Repeat exactly what appears from the opening line of the listing to the line with "SC.camera = cam", inclusive.

▸ **Data extract**:
========

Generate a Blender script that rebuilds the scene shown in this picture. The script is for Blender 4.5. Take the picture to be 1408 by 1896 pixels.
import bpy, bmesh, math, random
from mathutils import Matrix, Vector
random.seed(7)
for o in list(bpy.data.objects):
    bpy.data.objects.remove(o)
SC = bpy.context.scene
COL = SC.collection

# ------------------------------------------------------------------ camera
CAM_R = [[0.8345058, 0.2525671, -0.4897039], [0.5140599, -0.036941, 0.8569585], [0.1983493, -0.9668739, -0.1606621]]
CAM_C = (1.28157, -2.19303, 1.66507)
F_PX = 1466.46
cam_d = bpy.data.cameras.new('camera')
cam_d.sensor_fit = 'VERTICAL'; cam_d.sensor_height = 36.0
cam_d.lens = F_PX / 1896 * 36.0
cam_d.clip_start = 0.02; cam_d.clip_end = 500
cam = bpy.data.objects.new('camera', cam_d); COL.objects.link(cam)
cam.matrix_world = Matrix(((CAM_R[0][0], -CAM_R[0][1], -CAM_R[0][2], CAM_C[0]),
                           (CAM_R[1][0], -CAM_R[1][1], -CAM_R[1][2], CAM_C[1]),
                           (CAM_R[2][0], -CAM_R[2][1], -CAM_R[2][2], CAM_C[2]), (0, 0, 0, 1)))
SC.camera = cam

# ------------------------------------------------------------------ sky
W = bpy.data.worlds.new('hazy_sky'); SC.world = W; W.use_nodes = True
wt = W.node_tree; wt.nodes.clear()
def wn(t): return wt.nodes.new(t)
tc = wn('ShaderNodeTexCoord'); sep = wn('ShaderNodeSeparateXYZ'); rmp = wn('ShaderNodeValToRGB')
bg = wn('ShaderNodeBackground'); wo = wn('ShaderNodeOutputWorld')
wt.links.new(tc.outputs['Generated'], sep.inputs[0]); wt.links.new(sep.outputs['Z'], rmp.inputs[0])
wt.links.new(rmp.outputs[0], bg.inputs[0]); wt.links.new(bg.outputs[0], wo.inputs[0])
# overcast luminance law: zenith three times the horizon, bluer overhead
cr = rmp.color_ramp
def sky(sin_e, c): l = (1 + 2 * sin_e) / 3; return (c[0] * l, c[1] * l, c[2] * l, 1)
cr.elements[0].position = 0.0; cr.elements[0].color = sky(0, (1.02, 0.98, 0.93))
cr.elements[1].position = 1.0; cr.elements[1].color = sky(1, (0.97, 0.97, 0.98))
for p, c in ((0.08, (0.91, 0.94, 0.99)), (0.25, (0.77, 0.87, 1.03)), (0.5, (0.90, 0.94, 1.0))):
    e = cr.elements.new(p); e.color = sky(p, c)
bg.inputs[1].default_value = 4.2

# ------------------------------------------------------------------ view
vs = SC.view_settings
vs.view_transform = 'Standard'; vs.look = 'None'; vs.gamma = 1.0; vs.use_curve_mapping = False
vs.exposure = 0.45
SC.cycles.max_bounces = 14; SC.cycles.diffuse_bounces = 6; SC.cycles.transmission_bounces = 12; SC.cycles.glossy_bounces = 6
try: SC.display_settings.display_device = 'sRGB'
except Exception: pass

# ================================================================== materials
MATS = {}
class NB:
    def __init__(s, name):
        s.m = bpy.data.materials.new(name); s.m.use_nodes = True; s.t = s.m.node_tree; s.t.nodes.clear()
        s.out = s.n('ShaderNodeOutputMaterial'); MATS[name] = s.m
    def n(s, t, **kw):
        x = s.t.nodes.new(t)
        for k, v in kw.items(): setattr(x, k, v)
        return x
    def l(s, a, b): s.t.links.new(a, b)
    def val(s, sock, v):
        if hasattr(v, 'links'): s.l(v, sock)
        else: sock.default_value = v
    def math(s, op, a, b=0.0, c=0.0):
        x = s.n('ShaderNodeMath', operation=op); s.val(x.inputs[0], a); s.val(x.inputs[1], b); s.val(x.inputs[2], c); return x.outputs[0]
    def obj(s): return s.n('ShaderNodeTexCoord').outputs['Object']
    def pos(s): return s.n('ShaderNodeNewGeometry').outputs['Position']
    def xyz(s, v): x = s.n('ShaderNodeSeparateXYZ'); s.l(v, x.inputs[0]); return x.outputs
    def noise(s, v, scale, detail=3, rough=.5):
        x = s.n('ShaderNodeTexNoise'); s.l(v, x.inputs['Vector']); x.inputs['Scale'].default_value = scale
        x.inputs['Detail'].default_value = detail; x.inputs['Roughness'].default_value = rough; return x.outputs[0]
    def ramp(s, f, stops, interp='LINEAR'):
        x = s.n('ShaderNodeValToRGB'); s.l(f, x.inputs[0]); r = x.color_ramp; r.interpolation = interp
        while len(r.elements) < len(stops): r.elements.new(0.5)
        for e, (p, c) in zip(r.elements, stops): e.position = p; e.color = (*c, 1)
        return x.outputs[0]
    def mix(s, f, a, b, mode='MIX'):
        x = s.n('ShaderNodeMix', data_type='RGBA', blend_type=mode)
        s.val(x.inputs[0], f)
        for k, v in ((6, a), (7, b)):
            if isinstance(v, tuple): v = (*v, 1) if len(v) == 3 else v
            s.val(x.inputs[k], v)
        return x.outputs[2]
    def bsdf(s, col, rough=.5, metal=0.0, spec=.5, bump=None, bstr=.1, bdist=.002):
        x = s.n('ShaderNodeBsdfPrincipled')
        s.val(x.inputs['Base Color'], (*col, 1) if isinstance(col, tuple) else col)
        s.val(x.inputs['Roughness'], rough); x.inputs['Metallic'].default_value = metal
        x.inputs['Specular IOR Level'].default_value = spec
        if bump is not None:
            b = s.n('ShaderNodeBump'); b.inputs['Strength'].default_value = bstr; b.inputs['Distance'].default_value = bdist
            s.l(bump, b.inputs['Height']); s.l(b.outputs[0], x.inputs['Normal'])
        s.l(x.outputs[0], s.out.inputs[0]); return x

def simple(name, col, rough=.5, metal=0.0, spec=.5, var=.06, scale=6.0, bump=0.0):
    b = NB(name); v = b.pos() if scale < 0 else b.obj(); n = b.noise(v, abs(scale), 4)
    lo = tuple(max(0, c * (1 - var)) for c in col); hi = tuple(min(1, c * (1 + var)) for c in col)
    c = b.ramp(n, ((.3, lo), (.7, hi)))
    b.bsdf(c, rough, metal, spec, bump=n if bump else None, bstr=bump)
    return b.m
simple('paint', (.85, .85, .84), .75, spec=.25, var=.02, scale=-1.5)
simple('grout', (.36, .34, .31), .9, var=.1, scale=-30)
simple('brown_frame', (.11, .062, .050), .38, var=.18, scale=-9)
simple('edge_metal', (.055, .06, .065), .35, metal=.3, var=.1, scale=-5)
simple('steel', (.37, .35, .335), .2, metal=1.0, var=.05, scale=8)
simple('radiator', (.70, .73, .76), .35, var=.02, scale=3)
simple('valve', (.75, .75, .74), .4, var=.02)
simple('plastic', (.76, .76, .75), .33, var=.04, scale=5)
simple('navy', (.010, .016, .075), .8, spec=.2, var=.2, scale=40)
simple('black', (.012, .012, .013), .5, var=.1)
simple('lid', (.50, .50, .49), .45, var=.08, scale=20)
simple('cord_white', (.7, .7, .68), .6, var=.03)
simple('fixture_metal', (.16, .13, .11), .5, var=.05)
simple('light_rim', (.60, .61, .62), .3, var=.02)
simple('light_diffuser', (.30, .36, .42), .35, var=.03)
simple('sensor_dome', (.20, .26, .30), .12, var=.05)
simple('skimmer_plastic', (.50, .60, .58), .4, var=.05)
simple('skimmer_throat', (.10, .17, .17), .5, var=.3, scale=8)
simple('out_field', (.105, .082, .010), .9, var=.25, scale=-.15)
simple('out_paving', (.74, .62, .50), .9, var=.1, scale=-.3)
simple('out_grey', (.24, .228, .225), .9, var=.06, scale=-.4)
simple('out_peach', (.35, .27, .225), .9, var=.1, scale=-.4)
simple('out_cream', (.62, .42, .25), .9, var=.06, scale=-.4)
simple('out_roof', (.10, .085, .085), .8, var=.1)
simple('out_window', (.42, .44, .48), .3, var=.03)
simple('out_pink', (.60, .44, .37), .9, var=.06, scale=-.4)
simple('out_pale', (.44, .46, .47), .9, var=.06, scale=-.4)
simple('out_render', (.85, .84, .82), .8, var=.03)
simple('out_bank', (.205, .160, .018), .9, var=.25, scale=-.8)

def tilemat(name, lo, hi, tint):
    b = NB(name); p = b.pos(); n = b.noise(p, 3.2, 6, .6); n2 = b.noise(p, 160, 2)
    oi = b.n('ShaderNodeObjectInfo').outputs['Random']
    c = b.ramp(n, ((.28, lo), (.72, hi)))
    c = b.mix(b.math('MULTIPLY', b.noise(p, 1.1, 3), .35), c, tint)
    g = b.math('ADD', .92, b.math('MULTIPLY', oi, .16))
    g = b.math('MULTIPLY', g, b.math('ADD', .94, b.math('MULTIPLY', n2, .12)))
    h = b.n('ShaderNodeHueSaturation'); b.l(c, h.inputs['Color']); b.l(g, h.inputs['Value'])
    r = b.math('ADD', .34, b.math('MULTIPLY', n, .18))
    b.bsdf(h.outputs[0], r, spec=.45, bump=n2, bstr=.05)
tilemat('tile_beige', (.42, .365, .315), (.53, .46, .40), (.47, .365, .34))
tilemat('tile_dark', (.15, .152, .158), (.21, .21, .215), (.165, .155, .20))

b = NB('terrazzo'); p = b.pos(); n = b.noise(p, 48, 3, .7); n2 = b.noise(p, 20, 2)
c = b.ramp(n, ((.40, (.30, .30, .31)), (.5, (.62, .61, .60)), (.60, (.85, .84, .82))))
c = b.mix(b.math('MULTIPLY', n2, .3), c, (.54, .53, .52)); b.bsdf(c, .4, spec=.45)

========

▸ **Problem solution**:
Generate a Blender script that rebuilds the scene shown in this picture. The script is for Blender 4.5. Take the picture to be 1408 by 1896 pixels.
import bpy, bmesh, math, random
from mathutils import Matrix, Vector
random.seed(7)
for o in list(bpy.data.objects):
    bpy.data.objects.remove(o)
SC = bpy.context.scene
COL = SC.collection

# ------------------------------------------------------------------ camera
CAM_R = [[0.8345058, 0.2525671, -0.4897039], [0.5140599, -0.036941, 0.8569585], [0.1983493, -0.9668739, -0.1606621]]
CAM_C = (1.28157, -2.19303, 1.66507)
F_PX = 1466.46
cam_d = bpy.data.cameras.new('camera')
cam_d.sensor_fit = 'VERTICAL'; cam_d.sensor_height = 36.0
cam_d.lens = F_PX / 1896 * 36.0
cam_d.clip_start = 0.02; cam_d.clip_end = 500
cam = bpy.data.objects.new('camera', cam_d); COL.objects.link(cam)
cam.matrix_world = Matrix(((CAM_R[0][0], -CAM_R[0][1], -CAM_R[0][2], CAM_C[0]),
                           (CAM_R[1][0], -CAM_R[1][1], -CAM_R[1][2], CAM_C[1]),
                           (CAM_R[2][0], -CAM_R[2][1], -CAM_R[2][2], CAM_C[2]), (0, 0, 0, 1)))
SC.camera = cam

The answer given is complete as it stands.